Enterprise platforms often include multi-year contract incentives that reduce per-year cost at the expense of flexibility. For organizations still figuring out their planning process, locking into a multi-year EPM contract before the model is stable is a risk worth considering alongside accrual accounting complexity that the platform will need to handle at year-end.

Verdict

For early-stage companies without a dedicated finance team, Runway or Mosaic provide the cash visibility and scenario modeling that founders actually need — without requiring an FP&A specialist to operate them.

For growing companies with a finance function that is still heavily Excel-dependent, Datarails or Cube offer structure and consolidation without forcing a platform migration. The adoption path is smoother because the interface is familiar.

For mid-market finance teams that need cross-functional planning and visual model accessibility, Pigment is the most compelling option in the modern standalone category — capable enough for real complexity, faster to deploy than enterprise EPM.

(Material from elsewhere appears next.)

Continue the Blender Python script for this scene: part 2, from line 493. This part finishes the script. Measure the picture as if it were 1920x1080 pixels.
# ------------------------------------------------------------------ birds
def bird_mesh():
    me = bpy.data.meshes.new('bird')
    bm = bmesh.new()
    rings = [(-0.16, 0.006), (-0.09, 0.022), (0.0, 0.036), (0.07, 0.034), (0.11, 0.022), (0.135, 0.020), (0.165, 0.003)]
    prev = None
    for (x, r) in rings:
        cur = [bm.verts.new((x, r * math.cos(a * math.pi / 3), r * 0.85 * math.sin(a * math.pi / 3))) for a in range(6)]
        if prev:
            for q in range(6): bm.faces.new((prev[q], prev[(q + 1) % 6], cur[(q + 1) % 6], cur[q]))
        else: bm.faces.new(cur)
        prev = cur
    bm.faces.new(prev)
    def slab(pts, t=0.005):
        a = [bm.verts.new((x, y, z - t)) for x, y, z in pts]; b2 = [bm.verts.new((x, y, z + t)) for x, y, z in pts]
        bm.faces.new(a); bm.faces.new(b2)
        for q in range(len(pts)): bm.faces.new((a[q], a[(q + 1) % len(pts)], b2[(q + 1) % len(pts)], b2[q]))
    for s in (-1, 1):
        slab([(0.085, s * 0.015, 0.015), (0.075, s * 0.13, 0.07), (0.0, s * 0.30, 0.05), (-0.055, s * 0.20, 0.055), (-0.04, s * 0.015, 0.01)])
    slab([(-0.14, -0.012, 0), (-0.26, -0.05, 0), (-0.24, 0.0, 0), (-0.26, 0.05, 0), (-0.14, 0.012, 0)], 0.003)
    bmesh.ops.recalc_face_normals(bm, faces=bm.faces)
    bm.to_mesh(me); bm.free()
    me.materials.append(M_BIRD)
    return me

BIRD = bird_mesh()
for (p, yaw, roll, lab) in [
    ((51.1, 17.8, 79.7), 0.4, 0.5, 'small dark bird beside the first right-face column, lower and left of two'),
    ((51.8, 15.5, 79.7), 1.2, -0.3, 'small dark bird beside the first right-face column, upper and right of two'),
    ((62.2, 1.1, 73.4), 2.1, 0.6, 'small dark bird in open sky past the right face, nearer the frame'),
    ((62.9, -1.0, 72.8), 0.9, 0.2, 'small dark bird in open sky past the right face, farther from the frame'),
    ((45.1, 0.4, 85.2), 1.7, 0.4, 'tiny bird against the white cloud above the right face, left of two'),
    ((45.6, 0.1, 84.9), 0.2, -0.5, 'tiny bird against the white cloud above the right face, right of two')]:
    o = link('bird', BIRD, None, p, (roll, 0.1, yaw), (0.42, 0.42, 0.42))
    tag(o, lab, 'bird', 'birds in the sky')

For structured enterprise-scale planning with ERP integration, Planful handles the full FPM cycle without the implementation overhead of Anaplan. Anaplan remains the strongest option for genuinely large-scale, multi-dimensional enterprise planning, but the investment in implementation and ongoing model ownership should be evaluated honestly before committing.

Key Takeaways

  • The Excel-native vs. modern standalone vs. enterprise EPM distinction matters more than individual feature comparisons — choose the architecture that matches your team's actual workflow.
  • Implementation cost and ongoing model ownership are the hidden costs in enterprise EPM; these often exceed the license fee in year one.
  • FP&A tools are only as accurate as the actuals feeding them — improving data consolidation at the source has more impact on forecast quality than switching planning software.
  • Startup-focused tools handle SaaS metrics and speed-of-iteration better than legacy EPM; legacy EPM handles consolidation complexity and ERP integration better than startup tools.
  • Cross-functional budget input collection requires workflow support — confirm whether your shortlisted tool handles department submissions natively.

Next step: map your current planning workflow against the three architectural categories, then evaluate one tool from the matching category before expanding your search.